▶ **Data excerpt**:
* * * *
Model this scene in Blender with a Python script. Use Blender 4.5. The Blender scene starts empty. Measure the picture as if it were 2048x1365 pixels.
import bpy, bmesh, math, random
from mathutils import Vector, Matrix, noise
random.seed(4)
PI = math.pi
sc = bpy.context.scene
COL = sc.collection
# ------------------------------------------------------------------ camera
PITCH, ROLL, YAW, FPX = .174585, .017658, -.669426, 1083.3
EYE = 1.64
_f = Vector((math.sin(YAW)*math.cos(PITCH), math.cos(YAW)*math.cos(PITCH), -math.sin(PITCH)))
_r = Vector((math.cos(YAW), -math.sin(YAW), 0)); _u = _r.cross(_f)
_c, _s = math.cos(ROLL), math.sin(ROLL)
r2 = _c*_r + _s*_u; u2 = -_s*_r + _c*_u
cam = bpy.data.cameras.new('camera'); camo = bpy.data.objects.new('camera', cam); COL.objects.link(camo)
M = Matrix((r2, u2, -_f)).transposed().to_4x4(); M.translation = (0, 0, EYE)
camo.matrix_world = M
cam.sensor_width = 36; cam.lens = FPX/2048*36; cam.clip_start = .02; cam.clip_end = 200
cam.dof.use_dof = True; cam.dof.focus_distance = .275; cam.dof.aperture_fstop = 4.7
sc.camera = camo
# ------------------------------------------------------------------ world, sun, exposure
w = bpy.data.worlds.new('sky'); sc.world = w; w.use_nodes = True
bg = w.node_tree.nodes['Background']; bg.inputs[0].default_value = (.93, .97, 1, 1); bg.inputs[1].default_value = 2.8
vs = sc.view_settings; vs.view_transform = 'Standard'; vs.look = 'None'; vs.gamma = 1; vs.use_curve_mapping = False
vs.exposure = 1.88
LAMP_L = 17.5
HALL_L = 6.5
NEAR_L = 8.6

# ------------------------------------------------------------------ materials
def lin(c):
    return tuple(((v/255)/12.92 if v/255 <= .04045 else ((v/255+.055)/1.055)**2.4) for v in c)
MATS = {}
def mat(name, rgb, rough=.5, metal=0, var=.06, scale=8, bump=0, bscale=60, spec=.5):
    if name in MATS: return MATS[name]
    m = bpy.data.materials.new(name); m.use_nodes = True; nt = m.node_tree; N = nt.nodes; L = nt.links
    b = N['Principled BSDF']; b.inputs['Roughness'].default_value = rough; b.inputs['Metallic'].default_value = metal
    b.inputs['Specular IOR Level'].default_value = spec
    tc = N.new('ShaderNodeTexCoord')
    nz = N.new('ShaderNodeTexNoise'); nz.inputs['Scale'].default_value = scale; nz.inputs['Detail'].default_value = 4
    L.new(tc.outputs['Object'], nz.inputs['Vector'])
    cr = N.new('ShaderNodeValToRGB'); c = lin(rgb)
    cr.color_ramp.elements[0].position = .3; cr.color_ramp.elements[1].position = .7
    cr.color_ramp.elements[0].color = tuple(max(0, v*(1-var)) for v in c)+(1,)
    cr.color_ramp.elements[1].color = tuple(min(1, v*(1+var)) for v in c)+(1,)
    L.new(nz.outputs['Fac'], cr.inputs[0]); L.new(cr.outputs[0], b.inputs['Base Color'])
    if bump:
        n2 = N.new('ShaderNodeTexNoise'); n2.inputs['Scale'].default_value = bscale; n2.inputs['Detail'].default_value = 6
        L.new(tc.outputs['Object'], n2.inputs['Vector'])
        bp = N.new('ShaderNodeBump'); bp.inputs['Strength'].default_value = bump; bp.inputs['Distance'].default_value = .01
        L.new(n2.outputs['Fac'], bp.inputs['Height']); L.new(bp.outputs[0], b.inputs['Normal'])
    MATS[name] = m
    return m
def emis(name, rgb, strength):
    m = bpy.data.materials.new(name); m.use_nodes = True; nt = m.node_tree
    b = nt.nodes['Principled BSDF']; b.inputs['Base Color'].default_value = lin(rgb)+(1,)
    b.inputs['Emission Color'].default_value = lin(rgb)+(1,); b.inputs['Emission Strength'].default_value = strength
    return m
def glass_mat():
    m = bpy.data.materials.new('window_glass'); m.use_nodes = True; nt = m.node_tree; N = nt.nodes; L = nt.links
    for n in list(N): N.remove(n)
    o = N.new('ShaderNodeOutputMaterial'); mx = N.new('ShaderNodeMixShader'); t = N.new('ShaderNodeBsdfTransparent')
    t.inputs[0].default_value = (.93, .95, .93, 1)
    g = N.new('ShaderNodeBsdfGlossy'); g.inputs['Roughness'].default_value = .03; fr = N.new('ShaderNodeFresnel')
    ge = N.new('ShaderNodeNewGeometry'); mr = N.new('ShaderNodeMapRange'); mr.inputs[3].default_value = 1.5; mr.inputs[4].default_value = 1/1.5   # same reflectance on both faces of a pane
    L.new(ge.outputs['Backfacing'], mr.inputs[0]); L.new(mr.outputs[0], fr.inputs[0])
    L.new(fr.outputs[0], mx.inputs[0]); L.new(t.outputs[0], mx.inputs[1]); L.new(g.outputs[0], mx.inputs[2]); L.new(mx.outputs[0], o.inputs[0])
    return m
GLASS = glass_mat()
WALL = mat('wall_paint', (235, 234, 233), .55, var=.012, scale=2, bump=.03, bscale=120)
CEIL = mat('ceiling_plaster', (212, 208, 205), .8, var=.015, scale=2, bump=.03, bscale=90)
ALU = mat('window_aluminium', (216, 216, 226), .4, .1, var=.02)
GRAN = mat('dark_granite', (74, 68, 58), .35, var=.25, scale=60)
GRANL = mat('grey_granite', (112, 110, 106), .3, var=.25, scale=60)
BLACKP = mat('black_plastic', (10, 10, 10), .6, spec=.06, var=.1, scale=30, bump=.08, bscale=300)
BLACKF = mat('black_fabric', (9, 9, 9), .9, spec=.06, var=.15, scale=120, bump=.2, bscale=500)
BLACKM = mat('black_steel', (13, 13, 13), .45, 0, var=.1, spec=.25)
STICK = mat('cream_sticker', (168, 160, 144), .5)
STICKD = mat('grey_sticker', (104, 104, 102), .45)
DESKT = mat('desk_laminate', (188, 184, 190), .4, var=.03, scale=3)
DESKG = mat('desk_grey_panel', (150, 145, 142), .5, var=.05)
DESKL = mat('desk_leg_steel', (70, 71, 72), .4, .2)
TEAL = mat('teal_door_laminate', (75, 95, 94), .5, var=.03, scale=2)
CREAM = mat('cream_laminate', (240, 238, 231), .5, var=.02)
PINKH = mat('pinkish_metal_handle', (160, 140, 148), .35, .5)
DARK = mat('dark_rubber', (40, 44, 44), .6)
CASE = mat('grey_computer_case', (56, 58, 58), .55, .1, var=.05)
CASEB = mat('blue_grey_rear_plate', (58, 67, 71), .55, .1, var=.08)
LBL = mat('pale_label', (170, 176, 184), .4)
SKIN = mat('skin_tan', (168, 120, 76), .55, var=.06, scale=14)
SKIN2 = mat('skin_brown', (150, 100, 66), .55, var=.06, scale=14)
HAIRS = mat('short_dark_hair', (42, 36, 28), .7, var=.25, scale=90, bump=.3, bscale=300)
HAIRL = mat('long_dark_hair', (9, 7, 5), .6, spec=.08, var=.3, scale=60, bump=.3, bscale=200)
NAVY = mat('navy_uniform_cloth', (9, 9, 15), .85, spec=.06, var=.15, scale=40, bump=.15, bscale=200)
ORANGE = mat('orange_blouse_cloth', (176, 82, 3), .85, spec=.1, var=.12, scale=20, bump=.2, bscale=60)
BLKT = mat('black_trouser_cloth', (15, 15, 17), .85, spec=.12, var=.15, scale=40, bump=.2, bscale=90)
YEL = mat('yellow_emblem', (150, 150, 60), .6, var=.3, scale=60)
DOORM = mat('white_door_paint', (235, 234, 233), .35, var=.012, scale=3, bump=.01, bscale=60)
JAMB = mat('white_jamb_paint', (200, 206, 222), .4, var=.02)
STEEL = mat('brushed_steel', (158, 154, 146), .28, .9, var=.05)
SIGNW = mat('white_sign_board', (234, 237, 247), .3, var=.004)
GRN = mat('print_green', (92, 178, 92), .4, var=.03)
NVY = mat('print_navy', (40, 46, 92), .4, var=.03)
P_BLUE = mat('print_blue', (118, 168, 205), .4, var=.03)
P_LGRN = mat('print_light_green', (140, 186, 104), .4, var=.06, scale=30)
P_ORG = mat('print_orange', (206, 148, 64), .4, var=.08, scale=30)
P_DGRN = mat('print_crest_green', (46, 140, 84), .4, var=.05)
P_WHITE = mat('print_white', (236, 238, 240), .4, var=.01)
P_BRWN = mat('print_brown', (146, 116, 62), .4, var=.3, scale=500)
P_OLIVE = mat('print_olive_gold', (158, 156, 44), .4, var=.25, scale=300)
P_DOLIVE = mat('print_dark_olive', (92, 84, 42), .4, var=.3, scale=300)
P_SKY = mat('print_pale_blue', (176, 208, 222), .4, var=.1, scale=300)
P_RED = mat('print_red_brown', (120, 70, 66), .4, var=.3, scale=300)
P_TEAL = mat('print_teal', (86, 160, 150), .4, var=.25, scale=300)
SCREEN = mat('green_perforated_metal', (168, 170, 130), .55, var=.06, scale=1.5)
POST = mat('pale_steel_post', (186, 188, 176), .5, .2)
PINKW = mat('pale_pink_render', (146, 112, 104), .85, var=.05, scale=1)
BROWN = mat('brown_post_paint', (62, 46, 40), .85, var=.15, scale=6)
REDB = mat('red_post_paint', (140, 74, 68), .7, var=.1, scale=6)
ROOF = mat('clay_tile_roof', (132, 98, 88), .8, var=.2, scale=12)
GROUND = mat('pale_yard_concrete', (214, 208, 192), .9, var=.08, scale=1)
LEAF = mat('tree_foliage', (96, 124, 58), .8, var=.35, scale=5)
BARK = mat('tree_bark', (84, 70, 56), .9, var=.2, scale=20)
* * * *
▶ **Stated task**: Print, please, the lines from the first line of the material through the line that contains "NEAR_L = 8.6", exactly as written and with nothing added.

▶ **Complete response**:
Model this scene in Blender with a Python script. Use Blender 4.5. The Blender scene starts empty. Measure the picture as if it were 2048x1365 pixels.
import bpy, bmesh, math, random
from mathutils import Vector, Matrix, noise
random.seed(4)
PI = math.pi
sc = bpy.context.scene
COL = sc.collection
# ------------------------------------------------------------------ camera
PITCH, ROLL, YAW, FPX = .174585, .017658, -.669426, 1083.3
EYE = 1.64
_f = Vector((math.sin(YAW)*math.cos(PITCH), math.cos(YAW)*math.cos(PITCH), -math.sin(PITCH)))
_r = Vector((math.cos(YAW), -math.sin(YAW), 0)); _u = _r.cross(_f)
_c, _s = math.cos(ROLL), math.sin(ROLL)
r2 = _c*_r + _s*_u; u2 = -_s*_r + _c*_u
cam = bpy.data.cameras.new('camera'); camo = bpy.data.objects.new('camera', cam); COL.objects.link(camo)
M = Matrix((r2, u2, -_f)).transposed().to_4x4(); M.translation = (0, 0, EYE)
camo.matrix_world = M
cam.sensor_width = 36; cam.lens = FPX/2048*36; cam.clip_start = .02; cam.clip_end = 200
cam.dof.use_dof = True; cam.dof.focus_distance = .275; cam.dof.aperture_fstop = 4.7
sc.camera = camo
# ------------------------------------------------------------------ world, sun, exposure
w = bpy.data.worlds.new('sky'); sc.world = w; w.use_nodes = True
bg = w.node_tree.nodes['Background']; bg.inputs[0].default_value = (.93, .97, 1, 1); bg.inputs[1].default_value = 2.8
vs = sc.view_settings; vs.view_transform = 'Standard'; vs.look = 'None'; vs.gamma = 1; vs.use_curve_mapping = False
vs.exposure = 1.88
LAMP_L = 17.5
HALL_L = 6.5
NEAR_L = 8.6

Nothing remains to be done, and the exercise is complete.